Gunung Rinjani dengan ketinggian
3.726 m dpl, mendominasi sebagian besar luas pulau Lombok. Taman Nasional
Gunung Rinjani merupakan perwakilan ekosistem hutan hujan pegunungan rendah
hingga pegunugan tinggi dan savana di Nusa Tenggara (Wisata, 2011). Hutan
di Gunung Rinjani termasuk hutan jenis heterogen dan pada titik-titik tertentu
berupa hutan jenis homogen. Pada ketinggian 1000- 2000 m dpl akan ditemui
bermacam-macam tumbuhan seperti beringin (ficus superb), garu (dysoxylum
sp), dan perkebunan penduduk yang ditanami sayur-sayuran seperti kol,
cabai, bawang, dan juga kentang. Pada ketinggian 2000-3000 m dpl, vegetasi yang
dominan adalah cemara gunung (casuarina junghuniana). Sedangkan pada
ketinggian 3000 m dpl ke atas terdapat jenis rumput-rumputan dan bunga
edelweiss (Anaphalis javanica)(Anonymous,
2011). Di sebelah barat kerucut Rinjani terdapat kaldera dengan luas sekitar
3.500 m - 4.800 m, memanjang ke arah timur dan barat. Di kaldera ini terdapat
Segara Anak seluas 11.000.000 m2 dengan kedalaman 230 m.
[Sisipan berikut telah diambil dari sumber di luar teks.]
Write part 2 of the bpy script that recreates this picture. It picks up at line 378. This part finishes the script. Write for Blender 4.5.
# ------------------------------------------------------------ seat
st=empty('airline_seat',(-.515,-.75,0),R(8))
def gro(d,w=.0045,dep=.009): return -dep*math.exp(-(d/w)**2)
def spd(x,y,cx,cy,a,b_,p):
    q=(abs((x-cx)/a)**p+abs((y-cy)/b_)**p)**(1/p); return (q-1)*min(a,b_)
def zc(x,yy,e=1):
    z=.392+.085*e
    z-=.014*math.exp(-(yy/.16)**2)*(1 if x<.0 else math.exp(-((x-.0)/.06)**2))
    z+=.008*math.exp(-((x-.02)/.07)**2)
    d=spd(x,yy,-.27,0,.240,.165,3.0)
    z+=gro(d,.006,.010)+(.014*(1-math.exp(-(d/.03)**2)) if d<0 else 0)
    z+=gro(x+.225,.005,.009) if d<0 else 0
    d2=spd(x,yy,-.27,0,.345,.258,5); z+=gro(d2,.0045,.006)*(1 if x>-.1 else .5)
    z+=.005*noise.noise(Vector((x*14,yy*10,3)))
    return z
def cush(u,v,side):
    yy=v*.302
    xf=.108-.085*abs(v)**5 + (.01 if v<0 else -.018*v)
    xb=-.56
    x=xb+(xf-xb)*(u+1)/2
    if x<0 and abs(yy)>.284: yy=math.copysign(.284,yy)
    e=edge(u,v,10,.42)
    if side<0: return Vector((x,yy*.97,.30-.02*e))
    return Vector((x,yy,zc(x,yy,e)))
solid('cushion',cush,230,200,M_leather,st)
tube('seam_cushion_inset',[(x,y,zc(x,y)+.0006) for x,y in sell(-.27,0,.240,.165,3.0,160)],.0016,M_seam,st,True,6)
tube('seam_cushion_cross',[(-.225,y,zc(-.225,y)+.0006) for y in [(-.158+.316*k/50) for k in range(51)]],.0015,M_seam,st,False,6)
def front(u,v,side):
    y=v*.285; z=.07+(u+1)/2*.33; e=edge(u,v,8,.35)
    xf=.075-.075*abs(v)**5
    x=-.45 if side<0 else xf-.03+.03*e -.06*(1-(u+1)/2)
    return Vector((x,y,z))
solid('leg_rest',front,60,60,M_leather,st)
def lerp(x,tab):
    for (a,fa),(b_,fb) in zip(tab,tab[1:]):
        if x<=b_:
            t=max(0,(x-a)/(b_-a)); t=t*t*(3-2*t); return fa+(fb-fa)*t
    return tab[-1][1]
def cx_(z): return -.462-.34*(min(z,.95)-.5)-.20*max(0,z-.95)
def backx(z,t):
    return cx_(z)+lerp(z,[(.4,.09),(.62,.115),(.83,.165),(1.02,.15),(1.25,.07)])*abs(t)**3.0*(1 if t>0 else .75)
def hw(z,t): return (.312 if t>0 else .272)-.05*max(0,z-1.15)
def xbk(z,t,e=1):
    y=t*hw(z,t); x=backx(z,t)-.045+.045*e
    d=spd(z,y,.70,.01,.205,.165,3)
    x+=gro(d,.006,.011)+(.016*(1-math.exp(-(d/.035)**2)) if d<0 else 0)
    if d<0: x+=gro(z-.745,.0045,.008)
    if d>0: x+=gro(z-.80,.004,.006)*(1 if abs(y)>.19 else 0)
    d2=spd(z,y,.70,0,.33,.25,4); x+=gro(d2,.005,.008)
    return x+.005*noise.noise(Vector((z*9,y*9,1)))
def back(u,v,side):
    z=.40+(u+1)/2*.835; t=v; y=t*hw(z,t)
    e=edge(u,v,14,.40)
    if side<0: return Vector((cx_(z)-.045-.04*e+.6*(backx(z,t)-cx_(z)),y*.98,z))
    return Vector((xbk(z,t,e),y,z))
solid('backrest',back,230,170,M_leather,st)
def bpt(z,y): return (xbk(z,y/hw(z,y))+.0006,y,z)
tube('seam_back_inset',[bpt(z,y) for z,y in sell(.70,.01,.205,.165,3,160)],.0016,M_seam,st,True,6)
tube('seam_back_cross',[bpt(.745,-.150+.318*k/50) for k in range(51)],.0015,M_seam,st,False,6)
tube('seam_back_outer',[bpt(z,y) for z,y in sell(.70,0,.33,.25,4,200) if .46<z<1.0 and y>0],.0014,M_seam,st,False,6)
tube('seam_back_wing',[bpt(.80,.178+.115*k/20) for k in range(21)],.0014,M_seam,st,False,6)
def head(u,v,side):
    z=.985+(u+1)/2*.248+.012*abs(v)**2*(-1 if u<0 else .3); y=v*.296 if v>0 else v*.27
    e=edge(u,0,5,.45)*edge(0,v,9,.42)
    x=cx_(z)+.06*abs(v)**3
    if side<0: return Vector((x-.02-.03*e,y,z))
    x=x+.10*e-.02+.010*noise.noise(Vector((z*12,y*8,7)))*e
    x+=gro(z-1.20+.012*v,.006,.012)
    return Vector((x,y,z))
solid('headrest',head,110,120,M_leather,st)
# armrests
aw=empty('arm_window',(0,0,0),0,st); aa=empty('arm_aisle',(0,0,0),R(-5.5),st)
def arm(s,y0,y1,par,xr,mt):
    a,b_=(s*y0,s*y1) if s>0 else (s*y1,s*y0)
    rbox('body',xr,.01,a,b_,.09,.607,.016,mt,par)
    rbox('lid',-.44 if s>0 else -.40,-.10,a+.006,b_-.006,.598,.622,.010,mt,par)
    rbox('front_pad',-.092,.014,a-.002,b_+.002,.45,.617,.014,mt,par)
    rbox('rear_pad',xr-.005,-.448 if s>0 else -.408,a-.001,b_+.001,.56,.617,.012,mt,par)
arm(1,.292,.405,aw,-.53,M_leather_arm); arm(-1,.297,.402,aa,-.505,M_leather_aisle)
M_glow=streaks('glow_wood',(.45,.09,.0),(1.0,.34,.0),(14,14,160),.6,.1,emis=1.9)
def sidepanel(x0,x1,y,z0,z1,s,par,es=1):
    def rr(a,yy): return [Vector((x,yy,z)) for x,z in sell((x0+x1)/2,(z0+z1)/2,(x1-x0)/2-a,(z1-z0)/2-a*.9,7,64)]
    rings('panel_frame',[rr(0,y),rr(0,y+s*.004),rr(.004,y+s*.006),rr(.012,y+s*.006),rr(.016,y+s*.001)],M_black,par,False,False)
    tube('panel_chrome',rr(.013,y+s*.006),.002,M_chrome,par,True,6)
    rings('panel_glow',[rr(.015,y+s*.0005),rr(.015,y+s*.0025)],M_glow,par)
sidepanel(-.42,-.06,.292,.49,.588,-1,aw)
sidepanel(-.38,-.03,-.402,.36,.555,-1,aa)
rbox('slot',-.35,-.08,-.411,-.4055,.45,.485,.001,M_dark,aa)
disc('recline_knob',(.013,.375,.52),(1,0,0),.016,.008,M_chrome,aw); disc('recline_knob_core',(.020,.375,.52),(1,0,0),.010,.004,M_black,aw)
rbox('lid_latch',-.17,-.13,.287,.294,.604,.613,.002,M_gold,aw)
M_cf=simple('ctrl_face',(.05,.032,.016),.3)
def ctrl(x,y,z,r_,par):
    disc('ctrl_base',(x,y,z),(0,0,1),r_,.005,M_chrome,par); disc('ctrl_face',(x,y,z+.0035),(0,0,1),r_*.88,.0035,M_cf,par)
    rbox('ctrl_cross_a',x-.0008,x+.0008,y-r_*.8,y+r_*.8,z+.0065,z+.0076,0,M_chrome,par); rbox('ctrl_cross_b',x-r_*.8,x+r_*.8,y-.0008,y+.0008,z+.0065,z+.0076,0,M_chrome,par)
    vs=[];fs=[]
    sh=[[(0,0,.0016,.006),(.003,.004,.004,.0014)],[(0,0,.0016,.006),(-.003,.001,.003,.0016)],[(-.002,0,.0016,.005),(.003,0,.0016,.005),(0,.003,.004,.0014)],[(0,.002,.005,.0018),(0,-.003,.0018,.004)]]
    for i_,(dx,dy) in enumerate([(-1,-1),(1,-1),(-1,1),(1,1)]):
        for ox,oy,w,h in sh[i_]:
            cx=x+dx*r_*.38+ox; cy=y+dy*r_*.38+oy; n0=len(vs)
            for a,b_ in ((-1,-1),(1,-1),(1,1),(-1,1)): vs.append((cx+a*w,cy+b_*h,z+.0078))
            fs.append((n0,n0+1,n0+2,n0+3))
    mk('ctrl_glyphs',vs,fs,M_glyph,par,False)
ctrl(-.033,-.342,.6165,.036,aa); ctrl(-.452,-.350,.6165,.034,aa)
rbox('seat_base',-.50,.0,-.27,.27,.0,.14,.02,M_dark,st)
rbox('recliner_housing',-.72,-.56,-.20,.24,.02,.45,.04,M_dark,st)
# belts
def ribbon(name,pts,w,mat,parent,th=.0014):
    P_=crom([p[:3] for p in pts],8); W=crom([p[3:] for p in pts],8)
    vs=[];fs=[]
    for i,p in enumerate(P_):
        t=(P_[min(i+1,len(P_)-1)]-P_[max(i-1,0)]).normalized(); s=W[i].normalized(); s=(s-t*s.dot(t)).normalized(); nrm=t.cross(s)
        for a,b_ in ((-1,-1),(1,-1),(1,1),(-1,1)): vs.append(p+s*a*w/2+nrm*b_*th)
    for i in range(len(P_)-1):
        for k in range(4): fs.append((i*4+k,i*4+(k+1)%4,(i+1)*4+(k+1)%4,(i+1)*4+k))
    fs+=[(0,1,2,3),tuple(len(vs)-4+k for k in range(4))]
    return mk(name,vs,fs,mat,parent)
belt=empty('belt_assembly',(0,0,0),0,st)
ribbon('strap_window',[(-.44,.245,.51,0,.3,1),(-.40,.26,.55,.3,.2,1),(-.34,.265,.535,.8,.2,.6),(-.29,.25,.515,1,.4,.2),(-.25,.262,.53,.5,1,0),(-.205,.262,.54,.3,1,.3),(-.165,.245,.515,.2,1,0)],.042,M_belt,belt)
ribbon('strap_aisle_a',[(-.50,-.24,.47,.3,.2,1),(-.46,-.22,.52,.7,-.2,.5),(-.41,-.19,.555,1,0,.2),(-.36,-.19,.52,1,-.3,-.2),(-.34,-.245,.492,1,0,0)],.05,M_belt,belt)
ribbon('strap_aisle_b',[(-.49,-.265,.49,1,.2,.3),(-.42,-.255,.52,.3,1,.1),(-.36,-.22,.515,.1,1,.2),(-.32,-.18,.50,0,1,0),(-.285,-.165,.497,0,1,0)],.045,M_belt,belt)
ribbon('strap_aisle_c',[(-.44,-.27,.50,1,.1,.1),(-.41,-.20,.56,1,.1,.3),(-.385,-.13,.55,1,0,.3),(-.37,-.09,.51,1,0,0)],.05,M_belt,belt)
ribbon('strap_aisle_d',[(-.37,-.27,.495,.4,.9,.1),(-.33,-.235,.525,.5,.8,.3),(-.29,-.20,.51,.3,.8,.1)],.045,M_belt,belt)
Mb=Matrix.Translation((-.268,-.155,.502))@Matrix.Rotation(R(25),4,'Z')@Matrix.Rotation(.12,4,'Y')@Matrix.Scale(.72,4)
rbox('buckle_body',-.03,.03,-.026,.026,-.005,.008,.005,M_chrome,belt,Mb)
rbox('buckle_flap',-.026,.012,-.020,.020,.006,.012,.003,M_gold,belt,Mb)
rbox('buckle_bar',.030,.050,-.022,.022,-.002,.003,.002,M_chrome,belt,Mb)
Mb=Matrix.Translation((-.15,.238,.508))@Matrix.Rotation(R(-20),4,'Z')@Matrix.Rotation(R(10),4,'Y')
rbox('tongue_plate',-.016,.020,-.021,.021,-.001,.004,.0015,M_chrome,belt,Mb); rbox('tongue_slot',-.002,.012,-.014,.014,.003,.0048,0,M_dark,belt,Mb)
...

Di
sisi timur kaldera terdapat Gunung Baru (Gunung Baru Jari) yang memiliki kawah
berukuran 170m- 200 m dengan ketinggian 2.296 - 2376 m dpl (AnonymousA,
2011).
Hutan di kawasan Rinjani, sangatlah
luas yaitu lebih
dari 41.000 hA (Wisata, 2011).Hutan merupakan sumberdaya
alam yang tidak ternilai karena didalamnya terkandung keanekaragaman hayati
sebagai sumber plasma nutfah, sumber hasil hutan kayu dan non-kayu, pengatur
tata air, pencegah banjir dan erosi serta kesuburan tanah, perlindungan alam
hayati untuk kepentingan ilmu pengetahuan, kebudayaan, rekreasi, pariwisata dan sebagainya
,(Soemarsono, 1997). Namun sayangnya di gunung Rinjani, seringkali terjadi
kebakaran hutan karena terjadinya pergesekan angin hingga menimbulkan percikan
api dan membakar beberapa wilayah di gunung Rinjani.
1.2 Dampak Gangguan
Dampak negatif yang ditimbulkan oleh
kebakaran hutan cukup besar mencakup kerusakan ekologis, menurunnya
keanekaragaman hayati, merosotnya nilai ekonomi hutan dan produktivitas tanah,
perubahan iklim mikro maupun global, dan asapnya mengganggu kesehatan
masyarakat serta mengganggu transportasi baik darat, sungai, danau, laut dan
udara. (Soemarsono, 1997).
Produktivitas
lahan menurun karena rusaknya struktur alami tanah serta ikut hilangnya unsur
hara yang ada di dalam tanah yang diperuntukkan bagi tanaman, hilang terbawa
thermal, kecuali unsur K yang tidak dapat terbakar. Selain itu secara langsung
mempengaruhi suhu yang semakin meningkat akibat pemanasan global yang disebabkan karena meningkatnya
konsentrasi gas-gas
rumah kaca akibat aktivitas manusia,termasuk hal kebakaran hutan
tersebut, meningkatnya intensitas
fenomena cuaca yang ekstrem sehingga menyebabkan cuaca sangatlah panas. Selain
itu karena tiadanya vegetasi yang ada di sekitar treking area sampai dengan pos
3, pos peristirahatan. Hanya berupa sabana yang sangatlah luas membentang
dengan tanahnya yang sangatlah tandus dan gembur sehingga sangat mudah
mengalami erosi, dengan injakan kaki para pendaki gunung sehingga membuat
polusi udara karena banyak debu bertebaran sangat banyak.
BAB II
KARAKTERISTIK DAN PERMASALAHAN
DI
KAWASAN TAMAN NASIONAL GUNUNG RINJANI
2.1 Karakteristik Wilayah Taman Nasional
Gunung Rinjani
Karakteristik lahan yang erat kaitannya untuk keperluan evaluasi lahan
dapat dikelompokkan ke dalam 3 faktor utama, yaitu topografi, tanah dan iklim.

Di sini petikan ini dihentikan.